* START MATERIAL *

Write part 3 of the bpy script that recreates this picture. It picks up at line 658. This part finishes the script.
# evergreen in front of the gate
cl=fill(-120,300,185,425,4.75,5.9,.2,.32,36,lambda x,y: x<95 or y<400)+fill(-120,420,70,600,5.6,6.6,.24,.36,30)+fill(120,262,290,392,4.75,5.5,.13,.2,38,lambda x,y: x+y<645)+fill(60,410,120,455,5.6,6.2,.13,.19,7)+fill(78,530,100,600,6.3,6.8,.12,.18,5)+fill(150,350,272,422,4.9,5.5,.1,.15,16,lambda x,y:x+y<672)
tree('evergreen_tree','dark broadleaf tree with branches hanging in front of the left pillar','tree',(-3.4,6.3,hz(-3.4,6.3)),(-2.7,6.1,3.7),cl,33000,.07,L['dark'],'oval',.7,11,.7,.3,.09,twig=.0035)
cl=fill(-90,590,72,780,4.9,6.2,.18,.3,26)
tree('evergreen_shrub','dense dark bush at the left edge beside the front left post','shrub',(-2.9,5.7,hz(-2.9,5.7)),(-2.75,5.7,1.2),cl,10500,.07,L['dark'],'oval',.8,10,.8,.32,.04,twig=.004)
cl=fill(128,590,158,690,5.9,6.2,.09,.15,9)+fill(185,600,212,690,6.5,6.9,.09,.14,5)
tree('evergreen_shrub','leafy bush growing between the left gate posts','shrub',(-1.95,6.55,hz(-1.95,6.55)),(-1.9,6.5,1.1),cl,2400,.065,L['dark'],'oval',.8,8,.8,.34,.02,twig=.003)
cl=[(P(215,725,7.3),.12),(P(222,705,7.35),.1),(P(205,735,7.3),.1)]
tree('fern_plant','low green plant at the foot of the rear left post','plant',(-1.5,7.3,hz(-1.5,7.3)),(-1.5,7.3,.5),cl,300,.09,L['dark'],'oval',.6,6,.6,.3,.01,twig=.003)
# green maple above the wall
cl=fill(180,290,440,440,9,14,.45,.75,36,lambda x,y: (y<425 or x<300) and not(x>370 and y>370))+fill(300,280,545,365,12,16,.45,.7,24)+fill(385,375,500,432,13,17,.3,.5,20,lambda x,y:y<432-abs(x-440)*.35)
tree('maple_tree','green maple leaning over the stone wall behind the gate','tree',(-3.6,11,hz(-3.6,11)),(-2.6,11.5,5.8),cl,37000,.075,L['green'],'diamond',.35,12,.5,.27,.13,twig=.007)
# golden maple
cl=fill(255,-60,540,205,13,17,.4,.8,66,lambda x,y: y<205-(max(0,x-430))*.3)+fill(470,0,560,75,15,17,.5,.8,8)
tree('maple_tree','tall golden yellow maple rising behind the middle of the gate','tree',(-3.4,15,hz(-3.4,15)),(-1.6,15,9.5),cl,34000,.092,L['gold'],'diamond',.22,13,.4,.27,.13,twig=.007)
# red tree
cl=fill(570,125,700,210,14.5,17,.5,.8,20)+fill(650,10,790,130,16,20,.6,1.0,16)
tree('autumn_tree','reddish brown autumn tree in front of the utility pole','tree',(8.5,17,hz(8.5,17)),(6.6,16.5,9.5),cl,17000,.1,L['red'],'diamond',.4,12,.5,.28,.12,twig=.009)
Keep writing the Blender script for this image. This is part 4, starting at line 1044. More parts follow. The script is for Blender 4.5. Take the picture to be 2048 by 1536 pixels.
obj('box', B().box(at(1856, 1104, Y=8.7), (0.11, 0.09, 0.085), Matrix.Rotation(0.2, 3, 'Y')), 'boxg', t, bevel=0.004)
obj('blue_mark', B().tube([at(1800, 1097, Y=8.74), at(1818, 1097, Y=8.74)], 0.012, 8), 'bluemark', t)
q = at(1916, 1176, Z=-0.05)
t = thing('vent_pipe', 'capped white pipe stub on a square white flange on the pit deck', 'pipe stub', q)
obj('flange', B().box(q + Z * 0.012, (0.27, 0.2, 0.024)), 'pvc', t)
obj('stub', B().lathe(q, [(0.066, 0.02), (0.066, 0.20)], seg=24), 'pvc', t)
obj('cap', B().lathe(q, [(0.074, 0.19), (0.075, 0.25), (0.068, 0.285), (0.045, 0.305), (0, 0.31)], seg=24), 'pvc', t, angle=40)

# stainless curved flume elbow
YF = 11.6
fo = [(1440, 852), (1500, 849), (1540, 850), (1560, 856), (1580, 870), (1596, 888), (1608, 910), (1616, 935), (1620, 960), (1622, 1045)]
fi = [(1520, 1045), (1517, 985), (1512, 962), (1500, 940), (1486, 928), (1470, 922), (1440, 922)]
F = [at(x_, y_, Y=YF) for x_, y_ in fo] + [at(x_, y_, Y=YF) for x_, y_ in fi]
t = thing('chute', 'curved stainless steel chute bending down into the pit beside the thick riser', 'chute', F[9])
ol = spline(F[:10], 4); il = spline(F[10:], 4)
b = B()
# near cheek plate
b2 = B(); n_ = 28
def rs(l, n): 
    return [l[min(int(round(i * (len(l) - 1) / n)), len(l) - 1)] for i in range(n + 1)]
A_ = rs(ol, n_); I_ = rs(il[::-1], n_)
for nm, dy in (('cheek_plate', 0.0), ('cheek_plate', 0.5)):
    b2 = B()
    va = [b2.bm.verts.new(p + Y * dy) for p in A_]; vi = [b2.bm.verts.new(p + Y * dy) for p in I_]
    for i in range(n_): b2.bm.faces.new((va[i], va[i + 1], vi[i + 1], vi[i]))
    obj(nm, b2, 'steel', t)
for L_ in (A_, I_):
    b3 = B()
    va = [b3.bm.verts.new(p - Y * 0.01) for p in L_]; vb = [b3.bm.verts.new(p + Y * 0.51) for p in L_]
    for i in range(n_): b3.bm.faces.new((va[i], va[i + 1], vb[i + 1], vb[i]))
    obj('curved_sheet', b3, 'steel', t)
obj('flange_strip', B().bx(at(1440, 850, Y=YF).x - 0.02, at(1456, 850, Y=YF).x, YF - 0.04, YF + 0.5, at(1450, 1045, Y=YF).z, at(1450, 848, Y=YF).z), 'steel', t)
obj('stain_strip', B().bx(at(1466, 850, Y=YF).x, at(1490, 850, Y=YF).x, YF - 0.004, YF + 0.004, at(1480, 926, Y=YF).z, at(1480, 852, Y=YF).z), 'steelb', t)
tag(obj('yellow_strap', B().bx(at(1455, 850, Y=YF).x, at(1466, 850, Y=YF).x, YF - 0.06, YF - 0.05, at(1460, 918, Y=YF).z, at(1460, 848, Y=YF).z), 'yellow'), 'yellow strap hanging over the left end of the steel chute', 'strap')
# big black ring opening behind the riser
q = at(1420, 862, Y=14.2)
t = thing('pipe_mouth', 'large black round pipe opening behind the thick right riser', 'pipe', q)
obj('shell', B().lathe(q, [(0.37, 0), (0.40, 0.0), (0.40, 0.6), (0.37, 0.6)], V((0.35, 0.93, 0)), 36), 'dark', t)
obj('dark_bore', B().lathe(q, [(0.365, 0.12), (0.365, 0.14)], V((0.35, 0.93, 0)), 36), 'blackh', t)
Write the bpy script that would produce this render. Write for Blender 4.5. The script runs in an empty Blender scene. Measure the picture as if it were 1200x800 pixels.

* END MATERIAL *

> [EXERCISE INSTRUCTIONS]: Every record above must be duplicated exactly.

> [EXPECTED ANSWER]:
Write part 3 of the bpy script that recreates this picture. It picks up at line 658. This part finishes the script.
# evergreen in front of the gate
cl=fill(-120,300,185,425,4.75,5.9,.2,.32,36,lambda x,y: x<95 or y<400)+fill(-120,420,70,600,5.6,6.6,.24,.36,30)+fill(120,262,290,392,4.75,5.5,.13,.2,38,lambda x,y: x+y<645)+fill(60,410,120,455,5.6,6.2,.13,.19,7)+fill(78,530,100,600,6.3,6.8,.12,.18,5)+fill(150,350,272,422,4.9,5.5,.1,.15,16,lambda x,y:x+y<672)
tree('evergreen_tree','dark broadleaf tree with branches hanging in front of the left pillar','tree',(-3.4,6.3,hz(-3.4,6.3)),(-2.7,6.1,3.7),cl,33000,.07,L['dark'],'oval',.7,11,.7,.3,.09,twig=.0035)
cl=fill(-90,590,72,780,4.9,6.2,.18,.3,26)
tree('evergreen_shrub','dense dark bush at the left edge beside the front left post','shrub',(-2.9,5.7,hz(-2.9,5.7)),(-2.75,5.7,1.2),cl,10500,.07,L['dark'],'oval',.8,10,.8,.32,.04,twig=.004)
cl=fill(128,590,158,690,5.9,6.2,.09,.15,9)+fill(185,600,212,690,6.5,6.9,.09,.14,5)
tree('evergreen_shrub','leafy bush growing between the left gate posts','shrub',(-1.95,6.55,hz(-1.95,6.55)),(-1.9,6.5,1.1),cl,2400,.065,L['dark'],'oval',.8,8,.8,.34,.02,twig=.003)
cl=[(P(215,725,7.3),.12),(P(222,705,7.35),.1),(P(205,735,7.3),.1)]
tree('fern_plant','low green plant at the foot of the rear left post','plant',(-1.5,7.3,hz(-1.5,7.3)),(-1.5,7.3,.5),cl,300,.09,L['dark'],'oval',.6,6,.6,.3,.01,twig=.003)
# green maple above the wall
cl=fill(180,290,440,440,9,14,.45,.75,36,lambda x,y: (y<425 or x<300) and not(x>370 and y>370))+fill(300,280,545,365,12,16,.45,.7,24)+fill(385,375,500,432,13,17,.3,.5,20,lambda x,y:y<432-abs(x-440)*.35)
tree('maple_tree','green maple leaning over the stone wall behind the gate','tree',(-3.6,11,hz(-3.6,11)),(-2.6,11.5,5.8),cl,37000,.075,L['green'],'diamond',.35,12,.5,.27,.13,twig=.007)
# golden maple
cl=fill(255,-60,540,205,13,17,.4,.8,66,lambda x,y: y<205-(max(0,x-430))*.3)+fill(470,0,560,75,15,17,.5,.8,8)
tree('maple_tree','tall golden yellow maple rising behind the middle of the gate','tree',(-3.4,15,hz(-3.4,15)),(-1.6,15,9.5),cl,34000,.092,L['gold'],'diamond',.22,13,.4,.27,.13,twig=.007)
# red tree
cl=fill(570,125,700,210,14.5,17,.5,.8,20)+fill(650,10,790,130,16,20,.6,1.0,16)
tree('autumn_tree','reddish brown autumn tree in front of the utility pole','tree',(8.5,17,hz(8.5,17)),(6.6,16.5,9.5),cl,17000,.1,L['red'],'diamond',.4,12,.5,.28,.12,twig=.009)
Keep writing the Blender script for this image. This is part 4, starting at line 1044. More parts follow. The script is for Blender 4.5. Take the picture to be 2048 by 1536 pixels.
obj('box', B().box(at(1856, 1104, Y=8.7), (0.11, 0.09, 0.085), Matrix.Rotation(0.2, 3, 'Y')), 'boxg', t, bevel=0.004)
obj('blue_mark', B().tube([at(1800, 1097, Y=8.74), at(1818, 1097, Y=8.74)], 0.012, 8), 'bluemark', t)
q = at(1916, 1176, Z=-0.05)
t = thing('vent_pipe', 'capped white pipe stub on a square white flange on the pit deck', 'pipe stub', q)
obj('flange', B().box(q + Z * 0.012, (0.27, 0.2, 0.024)), 'pvc', t)
obj('stub', B().lathe(q, [(0.066, 0.02), (0.066, 0.20)], seg=24), 'pvc', t)
obj('cap', B().lathe(q, [(0.074, 0.19), (0.075, 0.25), (0.068, 0.285), (0.045, 0.305), (0, 0.31)], seg=24), 'pvc', t, angle=40)

# stainless curved flume elbow
YF = 11.6
fo = [(1440, 852), (1500, 849), (1540, 850), (1560, 856), (1580, 870), (1596, 888), (1608, 910), (1616, 935), (1620, 960), (1622, 1045)]
fi = [(1520, 1045), (1517, 985), (1512, 962), (1500, 940), (1486, 928), (1470, 922), (1440, 922)]
F = [at(x_, y_, Y=YF) for x_, y_ in fo] + [at(x_, y_, Y=YF) for x_, y_ in fi]
t = thing('chute', 'curved stainless steel chute bending down into the pit beside the thick riser', 'chute', F[9])
ol = spline(F[:10], 4); il = spline(F[10:], 4)
b = B()
# near cheek plate
b2 = B(); n_ = 28
def rs(l, n): 
    return [l[min(int(round(i * (len(l) - 1) / n)), len(l) - 1)] for i in range(n + 1)]
A_ = rs(ol, n_); I_ = rs(il[::-1], n_)
for nm, dy in (('cheek_plate', 0.0), ('cheek_plate', 0.5)):
    b2 = B()
    va = [b2.bm.verts.new(p + Y * dy) for p in A_]; vi = [b2.bm.verts.new(p + Y * dy) for p in I_]
    for i in range(n_): b2.bm.faces.new((va[i], va[i + 1], vi[i + 1], vi[i]))
    obj(nm, b2, 'steel', t)
for L_ in (A_, I_):
    b3 = B()
    va = [b3.bm.verts.new(p - Y * 0.01) for p in L_]; vb = [b3.bm.verts.new(p + Y * 0.51) for p in L_]
    for i in range(n_): b3.bm.faces.new((va[i], va[i + 1], vb[i + 1], vb[i]))
    obj('curved_sheet', b3, 'steel', t)
obj('flange_strip', B().bx(at(1440, 850, Y=YF).x - 0.02, at(1456, 850, Y=YF).x, YF - 0.04, YF + 0.5, at(1450, 1045, Y=YF).z, at(1450, 848, Y=YF).z), 'steel', t)
obj('stain_strip', B().bx(at(1466, 850, Y=YF).x, at(1490, 850, Y=YF).x, YF - 0.004, YF + 0.004, at(1480, 926, Y=YF).z, at(1480, 852, Y=YF).z), 'steelb', t)
tag(obj('yellow_strap', B().bx(at(1455, 850, Y=YF).x, at(1466, 850, Y=YF).x, YF - 0.06, YF - 0.05, at(1460, 918, Y=YF).z, at(1460, 848, Y=YF).z), 'yellow'), 'yellow strap hanging over the left end of the steel chute', 'strap')
# big black ring opening behind the riser
q = at(1420, 862, Y=14.2)
t = thing('pipe_mouth', 'large black round pipe opening behind the thick right riser', 'pipe', q)
obj('shell', B().lathe(q, [(0.37, 0), (0.40, 0.0), (0.40, 0.6), (0.37, 0.6)], V((0.35, 0.93, 0)), 36), 'dark', t)
obj('dark_bore', B().lathe(q, [(0.365, 0.12), (0.365, 0.14)], V((0.35, 0.93, 0)), 36), 'blackh', t)
Write the bpy script that would produce this render. Write for Blender 4.5. The script runs in an empty Blender scene. Measure the picture as if it were 1200x800 pixels.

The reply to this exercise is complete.